GIVEN TASK.
Copy exactly, please, the lines of the data from its start through the line containing "m.build('downpipe', M['pipe'], house, smooth=True)".
##############################
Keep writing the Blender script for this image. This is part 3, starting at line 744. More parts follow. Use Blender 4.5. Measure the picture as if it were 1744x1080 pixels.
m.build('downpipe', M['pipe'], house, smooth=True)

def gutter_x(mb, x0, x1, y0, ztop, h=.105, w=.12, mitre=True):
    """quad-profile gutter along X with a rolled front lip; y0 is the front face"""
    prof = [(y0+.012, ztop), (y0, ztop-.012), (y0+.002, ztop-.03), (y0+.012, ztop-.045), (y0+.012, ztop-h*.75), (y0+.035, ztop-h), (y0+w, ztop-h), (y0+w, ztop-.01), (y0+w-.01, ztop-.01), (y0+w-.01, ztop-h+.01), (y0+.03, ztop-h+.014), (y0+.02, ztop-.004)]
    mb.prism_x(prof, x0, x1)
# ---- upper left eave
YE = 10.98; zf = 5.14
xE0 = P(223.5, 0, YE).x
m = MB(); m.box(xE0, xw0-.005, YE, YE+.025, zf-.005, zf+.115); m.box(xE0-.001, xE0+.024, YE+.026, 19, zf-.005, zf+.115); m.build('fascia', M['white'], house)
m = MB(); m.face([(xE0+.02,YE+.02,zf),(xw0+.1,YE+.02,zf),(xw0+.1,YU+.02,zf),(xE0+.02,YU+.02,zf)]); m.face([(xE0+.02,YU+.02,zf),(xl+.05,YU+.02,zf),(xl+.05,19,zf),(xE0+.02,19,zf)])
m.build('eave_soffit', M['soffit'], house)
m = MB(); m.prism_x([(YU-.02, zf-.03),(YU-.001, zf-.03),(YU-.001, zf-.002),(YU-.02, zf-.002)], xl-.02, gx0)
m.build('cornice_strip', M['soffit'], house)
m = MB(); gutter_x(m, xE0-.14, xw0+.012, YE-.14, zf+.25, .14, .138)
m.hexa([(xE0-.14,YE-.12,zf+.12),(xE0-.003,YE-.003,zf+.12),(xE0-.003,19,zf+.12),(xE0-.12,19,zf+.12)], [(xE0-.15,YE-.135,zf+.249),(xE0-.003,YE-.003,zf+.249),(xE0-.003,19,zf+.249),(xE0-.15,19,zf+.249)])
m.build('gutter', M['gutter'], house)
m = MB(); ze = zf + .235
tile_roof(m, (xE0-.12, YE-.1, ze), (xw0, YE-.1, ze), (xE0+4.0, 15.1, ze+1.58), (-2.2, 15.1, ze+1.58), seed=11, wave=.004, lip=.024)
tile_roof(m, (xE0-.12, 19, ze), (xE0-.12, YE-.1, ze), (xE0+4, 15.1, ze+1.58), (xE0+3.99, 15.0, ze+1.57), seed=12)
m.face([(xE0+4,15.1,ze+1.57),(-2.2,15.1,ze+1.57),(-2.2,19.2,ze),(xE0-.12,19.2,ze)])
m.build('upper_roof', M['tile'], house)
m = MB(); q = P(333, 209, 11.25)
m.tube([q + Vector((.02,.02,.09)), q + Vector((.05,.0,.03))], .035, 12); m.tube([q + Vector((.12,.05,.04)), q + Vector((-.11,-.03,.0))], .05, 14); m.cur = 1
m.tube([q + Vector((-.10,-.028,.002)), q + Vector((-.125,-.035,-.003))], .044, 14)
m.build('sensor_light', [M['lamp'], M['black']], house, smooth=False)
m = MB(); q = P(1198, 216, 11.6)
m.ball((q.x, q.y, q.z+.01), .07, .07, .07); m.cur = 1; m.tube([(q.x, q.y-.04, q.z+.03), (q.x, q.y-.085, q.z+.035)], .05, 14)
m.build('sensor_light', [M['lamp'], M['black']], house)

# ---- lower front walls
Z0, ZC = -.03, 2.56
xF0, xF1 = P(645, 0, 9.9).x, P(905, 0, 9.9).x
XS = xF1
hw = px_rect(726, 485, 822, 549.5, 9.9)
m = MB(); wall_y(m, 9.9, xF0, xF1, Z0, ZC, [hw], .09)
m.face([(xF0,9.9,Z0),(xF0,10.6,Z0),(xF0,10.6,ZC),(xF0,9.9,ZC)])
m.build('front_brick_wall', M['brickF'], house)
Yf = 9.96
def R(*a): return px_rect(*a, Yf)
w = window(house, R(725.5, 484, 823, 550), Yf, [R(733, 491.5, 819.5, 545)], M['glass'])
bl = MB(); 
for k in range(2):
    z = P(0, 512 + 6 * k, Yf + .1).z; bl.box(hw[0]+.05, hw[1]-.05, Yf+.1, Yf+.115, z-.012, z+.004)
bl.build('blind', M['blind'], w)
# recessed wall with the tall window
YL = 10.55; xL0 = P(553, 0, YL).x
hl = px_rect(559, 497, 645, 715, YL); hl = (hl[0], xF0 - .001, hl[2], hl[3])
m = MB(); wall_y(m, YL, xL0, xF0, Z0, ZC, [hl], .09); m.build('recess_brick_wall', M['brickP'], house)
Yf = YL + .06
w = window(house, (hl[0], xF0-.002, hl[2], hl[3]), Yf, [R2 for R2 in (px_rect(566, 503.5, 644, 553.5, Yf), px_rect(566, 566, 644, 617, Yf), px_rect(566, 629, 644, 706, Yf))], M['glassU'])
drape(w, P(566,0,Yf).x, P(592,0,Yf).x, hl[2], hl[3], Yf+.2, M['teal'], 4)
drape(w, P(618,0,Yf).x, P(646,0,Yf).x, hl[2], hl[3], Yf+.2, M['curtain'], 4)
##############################
PROBLEM SOLUTION.
Keep writing the Blender script for this image. This is part 3, starting at line 744. More parts follow. Use Blender 4.5. Measure the picture as if it were 1744x1080 pixels.
m.build('downpipe', M['pipe'], house, smooth=True)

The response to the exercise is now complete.